My mother's father was Leonard E. (Dick) Westlake. An interesting man - witty, charming and with a mechanical aptitude that far exceeded his formal education. He dropped out of school in the 7th grade and became a water boy for workers constructing a Sinclair Oil pipeline from California through the Midwest. Apparently he was a good one because he was hired to help on the pipeline. By the time they made it to Lawrence, Kansas he was a young man and took a shining to a college girl sitting on her front porch watching the guys work. Story is they both took a shining to each other and they got married. Well, Dick kept working that Sinclair line and once they got to Ponemah, Illinois, just outside Monmouth they offered him the superintendent position at the pipe station there.
In today's Flashback we have employment service badges given to Dick through out his career with Sinclair.
30 years 25 years
20 years 5 Years
Prairie Pipeline Badge 40 Years 35 years
They started handing out gifts for anniversaries in the 9th Judicial Circuit when i was working there. I think I got pen and pencil set on my 25th and then a clock on my retirement. Nice idea, but really only valuable, sentimentally speaking, to the recipient. The colorful badges or pins above are from a different time and place, of course. Beautifully designed, some art deco too, that bespeaks of a working culture that ended their jobs where they started. Those days are gone now, for the most part. The younger workers move around, some by choice, many by circumstances. The factories where one could keep a family fed for a lifetime are gone now, and with a global workforce there are no guarantees you'll be where you are 6 months from now. I started at a place right out of school and managed to stay there until I retired. But even then it was early retirement and I think the County was happy to see the four of us go.

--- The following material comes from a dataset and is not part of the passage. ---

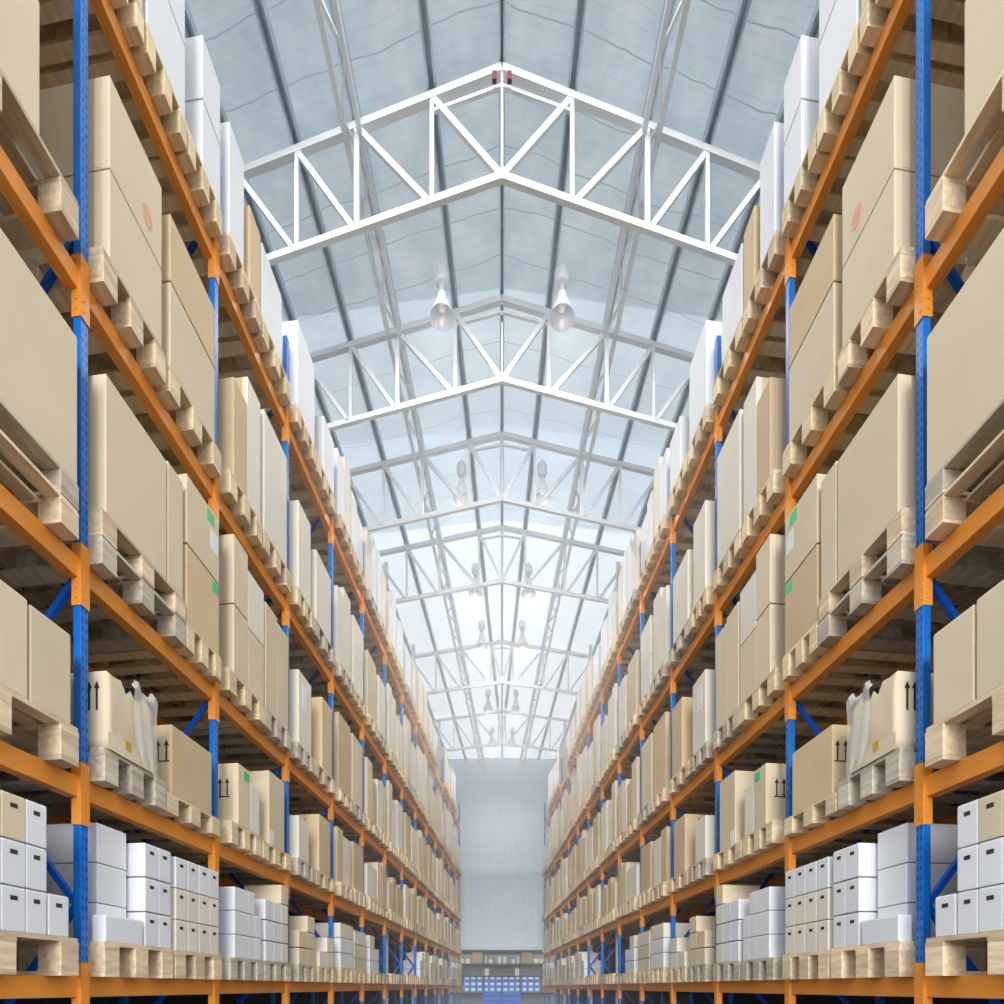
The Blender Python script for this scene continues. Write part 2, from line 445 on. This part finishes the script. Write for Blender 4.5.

I'll bag these gems up and put them in my memorabilia box to be discovered by one of the kids when I'm gone. They will glance at it with some curiosity, and then put it in one of their boxes to be found decades later by one of their kids. Eventually they may be tossed, or kept still for another generation - its purpose and significance forgotten sometime while they ramble around in a sandwich bag in a dark place in the basement. Those badges above, a talisman of great sacrifice and importance that denotes an individuals loyalty, perseverance and place in the world, bespeak of things we all hold as integral to our souls - nothing short of who we are ...and were.